_Instructions for the task_.
Transcribe all of the material exactly, except for its pictures.

_Raw data_.
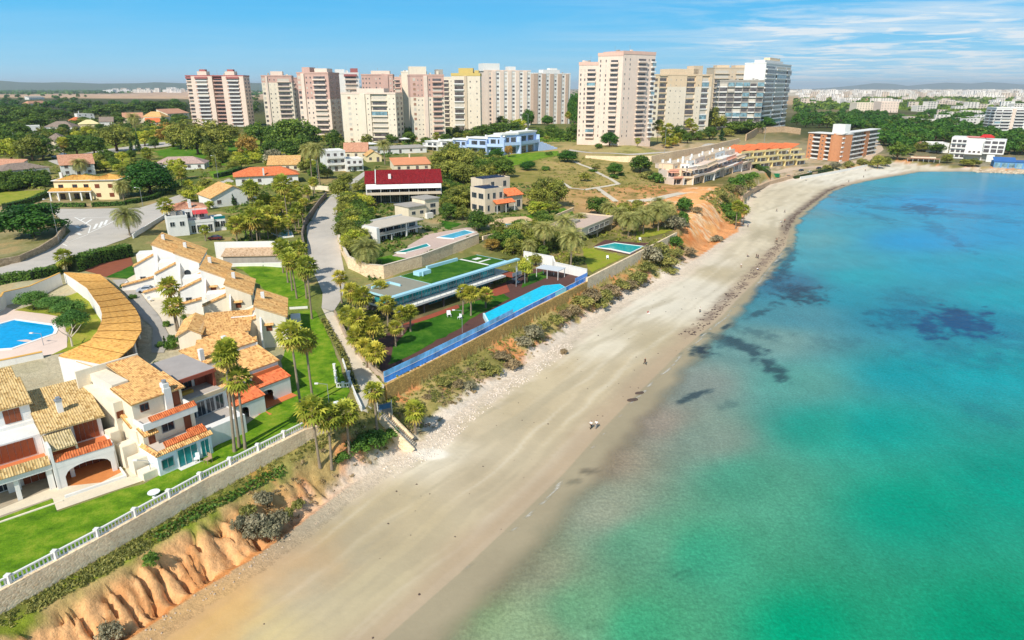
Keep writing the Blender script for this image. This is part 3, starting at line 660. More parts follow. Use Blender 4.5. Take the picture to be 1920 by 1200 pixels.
# ---------------------------------------------------------------- sheets laid on the ground
SHEETS = []
def sheet_world(name, poly, mat, lift=.08, step=2.0, kind='structure', flat=None):
    P = []; n = len(poly)
    if name != 'road_marking': SHEETS.append(np.array(poly))
    for i in range(n):
        a, b = poly[i], poly[(i+1) % n]; k = max(1, int(math.hypot(b[0]-a[0], b[1]-a[1])/step))
        P += [Vector((a[0]+(b[0]-a[0])*j/k, a[1]+(b[1]-a[1])*j/k)) for j in range(k)]
    if name == 'lawn':
        k = .25+.004*max(q.y for q in P)
        for q in P: q.x += k*float(fbm(np.array([q.x/2.5]), np.array([q.y/2.5]), 91)[0]); q.y += k*float(fbm(np.array([q.x/2.5]), np.array([q.y/2.5]), 92)[0])
    xs = [q.x for q in P]; ys_ = [q.y for q in P]; nb = len(P)
    gx_, gy_ = np.meshgrid(np.arange(min(xs), max(xs), step), np.arange(min(ys_), max(ys_), step)); gx_ = gx_.ravel(); gy_ = gy_.ravel()
    if flat is None and len(gx_) < 60000:
        mk = inside(np.array([(q.x, q.y) for q in P]), gx_, gy_); P2 = P+[Vector((a, c)) for a, c in zip(gx_[mk], gy_[mk])]
    else: P2 = P
    r = delaunay_2d_cdt(P2, [(i, (i+1) % nb) for i in range(nb)], [], 1, 1e-4)
    vx = np.array([q.x for q in r[0]]); vy = np.array([q.y for q in r[0]])
    z = (terrain(vx, vy, rough=False)+lift) if flat is None else np.full(len(vx), flat)
    me = bpy.data.meshes.new(name); me.from_pydata([(a, c, d) for a, c, d in zip(vx, vy, z)], [], [tuple(f) for f in r[2]]); me.materials.append(mat)
    me.polygons.foreach_set('use_smooth', [True]*len(me.polygons))
    o = bpy.data.objects.new(name, me); C.objects.link(o)
    if kind: o['kind'] = kind
    return o
def sheet(name, px, mat, lift=.08, **k):
    return sheet_world(name, [PT(*q)[:2] for q in px], mat, lift, **k)
def ribbon_poly(px, wid):
    P = [Vector(PT(*q)[:2]) for q in px]; n = len(P); Lf, Rt = [], []
    for i in range(n):
        d = ((P[min(i+1, n-1)]-P[i]).normalized()+(P[i]-P[max(i-1, 0)]).normalized()).normalized(); q = Vector((-d.y, d.x))*wid/2
        Lf.append(tuple(P[i]+q)); Rt.append(tuple(P[i]-q))
    return Lf+Rt[::-1]
def Mgrass(name, c1, c2, c3):
    if name in MATS: return MATS[name]
    m, nt, b = base_mat(name, .9, .15); p = wpos(nt)
    o = ramp(nt, noise(nt, p, .3, 7, .72), [(.34, lin(c1)), (.5, lin(c2)), (.66, lin(c3))])
    f = noise(nt, p, 7, 3); o = mix_rgb(nt, 'MULTIPLY', 1.0, o, ramp(nt, f, [(.3, grey(.72)), (.7, grey(1.15))]))
    nt.links.new(o, b.inputs['Base Color']); bump(nt, b, f, .8, .05); MATS[name] = m; return m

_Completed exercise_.
Keep writing the Blender script for this image. This is part 3, starting at line 660. More parts follow. Use Blender 4.5. Take the picture to be 1920 by 1200 pixels.
# ---------------------------------------------------------------- sheets laid on the ground
SHEETS = []
def sheet_world(name, poly, mat, lift=.08, step=2.0, kind='structure', flat=None):
    P = []; n = len(poly)
    if name != 'road_marking': SHEETS.append(np.array(poly))
    for i in range(n):
        a, b = poly[i], poly[(i+1) % n]; k = max(1, int(math.hypot(b[0]-a[0], b[1]-a[1])/step))
        P += [Vector((a[0]+(b[0]-a[0])*j/k, a[1]+(b[1]-a[1])*j/k)) for j in range(k)]
    if name == 'lawn':
        k = .25+.004*max(q.y for q in P)
        for q in P: q.x += k*float(fbm(np.array([q.x/2.5]), np.array([q.y/2.5]), 91)[0]); q.y += k*float(fbm(np.array([q.x/2.5]), np.array([q.y/2.5]), 92)[0])
    xs = [q.x for q in P]; ys_ = [q.y for q in P]; nb = len(P)
    gx_, gy_ = np.meshgrid(np.arange(min(xs), max(xs), step), np.arange(min(ys_), max(ys_), step)); gx_ = gx_.ravel(); gy_ = gy_.ravel()
    if flat is None and len(gx_) < 60000:
        mk = inside(np.array([(q.x, q.y) for q in P]), gx_, gy_); P2 = P+[Vector((a, c)) for a, c in zip(gx_[mk], gy_[mk])]
    else: P2 = P
    r = delaunay_2d_cdt(P2, [(i, (i+1) % nb) for i in range(nb)], [], 1, 1e-4)
    vx = np.array([q.x for q in r[0]]); vy = np.array([q.y for q in r[0]])
    z = (terrain(vx, vy, rough=False)+lift) if flat is None else np.full(len(vx), flat)
    me = bpy.data.meshes.new(name); me.from_pydata([(a, c, d) for a, c, d in zip(vx, vy, z)], [], [tuple(f) for f in r[2]]); me.materials.append(mat)
    me.polygons.foreach_set('use_smooth', [True]*len(me.polygons))
    o = bpy.data.objects.new(name, me); C.objects.link(o)
    if kind: o['kind'] = kind
    return o
def sheet(name, px, mat, lift=.08, **k):
    return sheet_world(name, [PT(*q)[:2] for q in px], mat, lift, **k)
def ribbon_poly(px, wid):
    P = [Vector(PT(*q)[:2]) for q in px]; n = len(P); Lf, Rt = [], []
    for i in range(n):
        d = ((P[min(i+1, n-1)]-P[i]).normalized()+(P[i]-P[max(i-1, 0)]).normalized()).normalized(); q = Vector((-d.y, d.x))*wid/2
        Lf.append(tuple(P[i]+q)); Rt.append(tuple(P[i]-q))
    return Lf+Rt[::-1]
def Mgrass(name, c1, c2, c3):
    if name in MATS: return MATS[name]
    m, nt, b = base_mat(name, .9, .15); p = wpos(nt)
    o = ramp(nt, noise(nt, p, .3, 7, .72), [(.34, lin(c1)), (.5, lin(c2)), (.66, lin(c3))])
    f = noise(nt, p, 7, 3); o = mix_rgb(nt, 'MULTIPLY', 1.0, o, ramp(nt, f, [(.3, grey(.72)), (.7, grey(1.15))]))
    nt.links.new(o, b.inputs['Base Color']); bump(nt, b, f, .8, .05); MATS[name] = m; return m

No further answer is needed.